BYU football: Cougar, Bruin assistant coaches cut from same Hawaiian cloth

Published: Thursday, Sept. 11 2008 12:07 a.m. MDT

BYU offensive coordinator Rober Anae.

Scott G. Winterton, Deseret News

They were born more than two decades apart. One is in the twilight of a storied career; the other guy is just starting to hang his hat on some big numbers and players.

But Norm Chow and Robert Anae are bark off the same tree.

Offensive coordinators R Us.

The master and the student meet in a surreal encounter on Saturday.

Some would argue Chow is the master, but calling Anae the student is way off base. Anae has the No. 3-ranked passing offense (412 ypg) and No. 1 receiver (Dennis Pitta) in the NCAA this week.

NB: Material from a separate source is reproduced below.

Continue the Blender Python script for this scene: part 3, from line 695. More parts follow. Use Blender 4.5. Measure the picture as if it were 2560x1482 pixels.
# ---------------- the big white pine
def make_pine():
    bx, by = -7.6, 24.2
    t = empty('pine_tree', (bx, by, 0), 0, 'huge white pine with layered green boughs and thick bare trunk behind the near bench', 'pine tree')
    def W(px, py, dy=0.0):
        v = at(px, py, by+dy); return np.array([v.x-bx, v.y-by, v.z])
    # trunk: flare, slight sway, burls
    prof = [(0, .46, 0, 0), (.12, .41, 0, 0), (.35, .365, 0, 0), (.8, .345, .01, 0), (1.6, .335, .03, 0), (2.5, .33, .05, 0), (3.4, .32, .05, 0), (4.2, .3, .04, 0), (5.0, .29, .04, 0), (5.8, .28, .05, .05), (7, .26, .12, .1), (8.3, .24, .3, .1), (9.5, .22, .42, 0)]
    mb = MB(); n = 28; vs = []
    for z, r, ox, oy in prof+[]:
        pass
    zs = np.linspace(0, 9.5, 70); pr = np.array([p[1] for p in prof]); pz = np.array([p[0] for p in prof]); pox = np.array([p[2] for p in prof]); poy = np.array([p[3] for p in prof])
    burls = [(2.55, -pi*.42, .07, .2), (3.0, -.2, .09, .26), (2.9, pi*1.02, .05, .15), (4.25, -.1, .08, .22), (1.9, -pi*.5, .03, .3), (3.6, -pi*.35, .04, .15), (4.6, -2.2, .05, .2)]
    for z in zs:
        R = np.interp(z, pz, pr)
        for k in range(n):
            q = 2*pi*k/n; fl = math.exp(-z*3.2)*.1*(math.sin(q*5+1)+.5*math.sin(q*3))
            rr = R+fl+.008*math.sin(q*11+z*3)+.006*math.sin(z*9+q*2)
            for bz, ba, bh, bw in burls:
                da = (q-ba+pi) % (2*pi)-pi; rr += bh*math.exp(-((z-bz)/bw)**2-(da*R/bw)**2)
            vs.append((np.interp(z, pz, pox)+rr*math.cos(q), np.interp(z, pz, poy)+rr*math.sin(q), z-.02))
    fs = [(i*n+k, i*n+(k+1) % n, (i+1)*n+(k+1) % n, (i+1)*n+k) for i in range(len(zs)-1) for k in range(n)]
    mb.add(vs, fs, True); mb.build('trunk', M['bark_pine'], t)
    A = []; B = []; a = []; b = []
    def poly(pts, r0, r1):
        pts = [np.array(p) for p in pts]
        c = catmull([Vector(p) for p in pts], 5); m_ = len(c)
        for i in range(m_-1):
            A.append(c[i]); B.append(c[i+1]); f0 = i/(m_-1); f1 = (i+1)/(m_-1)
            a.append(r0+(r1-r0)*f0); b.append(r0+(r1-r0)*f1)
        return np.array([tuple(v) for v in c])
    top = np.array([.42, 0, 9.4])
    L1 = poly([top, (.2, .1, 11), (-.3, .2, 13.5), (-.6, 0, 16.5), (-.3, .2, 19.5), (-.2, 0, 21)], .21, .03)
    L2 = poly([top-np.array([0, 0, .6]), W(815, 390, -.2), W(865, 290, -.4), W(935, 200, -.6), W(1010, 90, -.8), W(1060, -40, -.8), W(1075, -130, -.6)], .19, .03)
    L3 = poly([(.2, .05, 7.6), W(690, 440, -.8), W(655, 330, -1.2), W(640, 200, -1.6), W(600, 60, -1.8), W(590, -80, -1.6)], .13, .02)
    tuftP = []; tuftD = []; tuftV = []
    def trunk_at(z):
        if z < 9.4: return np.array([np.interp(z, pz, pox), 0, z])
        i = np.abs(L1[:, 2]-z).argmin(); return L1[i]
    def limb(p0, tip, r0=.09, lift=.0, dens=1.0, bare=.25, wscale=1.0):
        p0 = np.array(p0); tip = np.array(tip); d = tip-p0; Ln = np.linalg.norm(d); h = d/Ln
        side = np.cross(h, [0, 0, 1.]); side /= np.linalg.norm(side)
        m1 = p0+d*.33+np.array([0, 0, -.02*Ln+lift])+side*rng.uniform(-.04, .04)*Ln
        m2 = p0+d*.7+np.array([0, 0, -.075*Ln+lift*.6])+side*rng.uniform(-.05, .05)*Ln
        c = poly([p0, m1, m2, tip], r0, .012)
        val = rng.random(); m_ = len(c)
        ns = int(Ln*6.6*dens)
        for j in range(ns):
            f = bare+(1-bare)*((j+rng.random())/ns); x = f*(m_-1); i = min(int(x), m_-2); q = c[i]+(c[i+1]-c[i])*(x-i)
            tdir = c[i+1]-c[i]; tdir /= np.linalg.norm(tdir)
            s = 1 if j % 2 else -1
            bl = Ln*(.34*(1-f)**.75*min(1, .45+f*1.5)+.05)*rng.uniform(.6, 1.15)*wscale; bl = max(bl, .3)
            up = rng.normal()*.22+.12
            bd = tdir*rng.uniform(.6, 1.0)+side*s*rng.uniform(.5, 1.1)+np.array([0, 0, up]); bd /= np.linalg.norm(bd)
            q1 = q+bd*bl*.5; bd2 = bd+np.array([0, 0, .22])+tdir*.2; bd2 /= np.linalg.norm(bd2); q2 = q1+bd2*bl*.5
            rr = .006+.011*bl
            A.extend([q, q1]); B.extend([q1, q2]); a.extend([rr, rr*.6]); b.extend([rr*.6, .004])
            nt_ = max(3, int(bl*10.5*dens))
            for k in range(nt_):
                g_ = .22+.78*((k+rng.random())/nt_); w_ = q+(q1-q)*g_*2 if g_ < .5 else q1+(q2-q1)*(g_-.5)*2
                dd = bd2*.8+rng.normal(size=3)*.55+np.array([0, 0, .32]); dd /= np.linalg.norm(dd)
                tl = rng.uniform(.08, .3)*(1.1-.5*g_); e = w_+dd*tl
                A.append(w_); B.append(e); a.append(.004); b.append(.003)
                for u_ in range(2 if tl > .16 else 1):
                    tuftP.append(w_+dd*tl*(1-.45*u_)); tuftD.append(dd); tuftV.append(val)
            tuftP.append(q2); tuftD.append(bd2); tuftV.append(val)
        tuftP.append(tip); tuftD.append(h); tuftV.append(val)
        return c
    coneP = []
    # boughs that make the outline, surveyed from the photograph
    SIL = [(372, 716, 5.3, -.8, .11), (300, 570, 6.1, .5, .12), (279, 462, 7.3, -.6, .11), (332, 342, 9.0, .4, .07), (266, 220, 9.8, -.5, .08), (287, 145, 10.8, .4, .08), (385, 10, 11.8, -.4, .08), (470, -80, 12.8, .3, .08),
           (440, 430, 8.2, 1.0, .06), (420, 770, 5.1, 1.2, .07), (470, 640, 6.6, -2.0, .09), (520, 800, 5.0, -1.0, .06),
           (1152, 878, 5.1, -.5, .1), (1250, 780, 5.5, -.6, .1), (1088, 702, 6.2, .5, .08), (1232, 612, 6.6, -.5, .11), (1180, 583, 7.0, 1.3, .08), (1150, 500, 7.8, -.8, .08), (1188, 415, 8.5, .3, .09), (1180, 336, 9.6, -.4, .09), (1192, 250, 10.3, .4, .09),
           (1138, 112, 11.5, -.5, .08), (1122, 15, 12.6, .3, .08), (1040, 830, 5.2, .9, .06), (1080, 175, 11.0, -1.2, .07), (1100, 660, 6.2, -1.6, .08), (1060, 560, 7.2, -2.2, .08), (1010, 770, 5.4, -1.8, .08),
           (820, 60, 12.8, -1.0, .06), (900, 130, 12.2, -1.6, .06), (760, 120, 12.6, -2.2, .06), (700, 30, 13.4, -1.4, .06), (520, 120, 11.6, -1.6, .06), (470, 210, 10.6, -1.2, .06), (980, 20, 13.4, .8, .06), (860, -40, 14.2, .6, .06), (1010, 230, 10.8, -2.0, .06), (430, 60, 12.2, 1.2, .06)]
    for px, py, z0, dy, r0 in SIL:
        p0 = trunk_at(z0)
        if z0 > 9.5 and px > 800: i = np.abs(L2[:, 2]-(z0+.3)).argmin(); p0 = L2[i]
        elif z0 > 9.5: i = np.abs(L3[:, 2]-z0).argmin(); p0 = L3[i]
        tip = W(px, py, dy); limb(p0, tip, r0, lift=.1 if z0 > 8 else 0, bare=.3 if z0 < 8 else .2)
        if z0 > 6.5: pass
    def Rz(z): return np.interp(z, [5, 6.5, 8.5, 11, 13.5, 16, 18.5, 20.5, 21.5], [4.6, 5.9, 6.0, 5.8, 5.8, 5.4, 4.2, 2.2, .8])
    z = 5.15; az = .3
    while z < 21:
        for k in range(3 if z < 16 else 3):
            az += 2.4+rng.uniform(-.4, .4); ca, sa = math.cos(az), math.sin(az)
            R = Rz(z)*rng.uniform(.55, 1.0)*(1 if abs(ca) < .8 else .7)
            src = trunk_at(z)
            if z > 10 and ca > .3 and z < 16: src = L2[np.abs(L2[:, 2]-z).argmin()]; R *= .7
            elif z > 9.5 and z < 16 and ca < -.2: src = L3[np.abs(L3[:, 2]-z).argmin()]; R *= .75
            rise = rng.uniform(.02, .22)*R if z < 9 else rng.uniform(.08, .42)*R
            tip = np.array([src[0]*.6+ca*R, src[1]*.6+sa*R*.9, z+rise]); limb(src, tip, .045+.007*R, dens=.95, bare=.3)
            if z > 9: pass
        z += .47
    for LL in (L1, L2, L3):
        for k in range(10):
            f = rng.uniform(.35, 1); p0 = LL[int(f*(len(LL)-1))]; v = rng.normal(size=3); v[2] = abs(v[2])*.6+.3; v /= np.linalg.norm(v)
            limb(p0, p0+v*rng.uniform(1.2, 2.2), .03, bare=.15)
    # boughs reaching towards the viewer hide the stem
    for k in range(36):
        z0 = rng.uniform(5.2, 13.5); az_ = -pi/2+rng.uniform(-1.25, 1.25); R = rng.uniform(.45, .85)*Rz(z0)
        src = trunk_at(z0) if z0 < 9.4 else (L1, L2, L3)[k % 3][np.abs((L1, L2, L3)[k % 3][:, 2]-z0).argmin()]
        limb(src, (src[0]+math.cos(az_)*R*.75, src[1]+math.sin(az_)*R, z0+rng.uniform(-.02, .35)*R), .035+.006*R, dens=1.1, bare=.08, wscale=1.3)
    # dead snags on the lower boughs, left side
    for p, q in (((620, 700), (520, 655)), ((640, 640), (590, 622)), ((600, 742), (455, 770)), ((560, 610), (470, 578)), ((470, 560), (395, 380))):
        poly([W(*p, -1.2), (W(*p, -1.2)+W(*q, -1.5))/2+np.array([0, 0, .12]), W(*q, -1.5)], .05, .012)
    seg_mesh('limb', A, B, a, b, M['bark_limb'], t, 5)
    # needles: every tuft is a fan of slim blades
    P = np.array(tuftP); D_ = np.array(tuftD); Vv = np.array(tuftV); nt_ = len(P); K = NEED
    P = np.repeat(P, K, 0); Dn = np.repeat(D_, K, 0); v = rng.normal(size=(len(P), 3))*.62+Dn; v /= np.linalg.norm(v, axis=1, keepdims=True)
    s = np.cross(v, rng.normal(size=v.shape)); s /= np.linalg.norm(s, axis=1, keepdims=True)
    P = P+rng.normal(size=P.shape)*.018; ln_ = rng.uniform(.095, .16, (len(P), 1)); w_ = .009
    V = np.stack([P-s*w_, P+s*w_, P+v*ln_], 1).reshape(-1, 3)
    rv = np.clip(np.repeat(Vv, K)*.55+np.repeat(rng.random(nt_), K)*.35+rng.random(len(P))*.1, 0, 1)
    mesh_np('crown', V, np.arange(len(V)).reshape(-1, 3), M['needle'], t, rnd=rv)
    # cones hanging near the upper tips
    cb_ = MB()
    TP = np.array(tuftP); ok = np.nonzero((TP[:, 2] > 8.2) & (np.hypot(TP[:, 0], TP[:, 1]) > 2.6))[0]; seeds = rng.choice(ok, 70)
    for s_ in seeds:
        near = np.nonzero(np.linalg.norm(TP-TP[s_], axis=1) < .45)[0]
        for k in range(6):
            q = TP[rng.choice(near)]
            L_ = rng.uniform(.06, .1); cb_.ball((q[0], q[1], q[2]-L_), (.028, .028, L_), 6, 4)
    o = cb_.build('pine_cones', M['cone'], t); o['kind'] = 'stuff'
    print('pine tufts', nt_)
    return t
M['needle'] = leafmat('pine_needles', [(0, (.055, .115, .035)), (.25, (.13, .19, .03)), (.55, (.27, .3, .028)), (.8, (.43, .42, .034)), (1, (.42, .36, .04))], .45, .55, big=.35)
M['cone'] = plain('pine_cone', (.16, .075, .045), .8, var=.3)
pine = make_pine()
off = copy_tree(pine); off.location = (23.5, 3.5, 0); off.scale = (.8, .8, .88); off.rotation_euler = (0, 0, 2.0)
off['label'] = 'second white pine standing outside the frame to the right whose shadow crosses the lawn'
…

Chow is a hired gun, brought on board by UCLA's Rick Neuheisel to once again create a high-powered offense.

The two Hawaiian play-callers will be on center stage when UCLA's Chow returns to Provo, where he and BYU's Anae will kick off a game of chess going against opposing defenses.

Both grew up on Hawaii's island of Oahu. Chow attended the private Punahoe High in Honolulu, and Anae went to public school an hour away on the north shore at Kahuku.

Neither were quarterbacks. Chow was an offensive lineman at Utah. Anae played guard and center at BYU.

Both had key roles on BYU's early 1980s run of conference championships, bowl victories and a national championship in Provo. Their histories are intertwined; their backgrounds knotted together like rope. Both shared

time in the LaVell Edwards era that included four WAC titles and a 43-7 record from 1981 to 1984.

Both have strong personalities. Both are well-educated. In fact, both are doctors, as Chow has a Ph.D. in education and Anae has his doctorate in sociology. They are outspoken, sometimes even stubborn. They also can be a little shy, but a little behind-the-scenes kind of guys both are supremely confident, and friends say they are very focused in their approach to their jobs.

Anae has been criticized as a play-caller in Provo, but Chow was the ultimate target of many BYU fans throughout his career in Provo, where fans used him as a tethered goat because Edwards was off-limits, but Chow was fair game after losses.

Chow could tell Anae, "Heat, Robert? You've had a candle; I've felt fusion."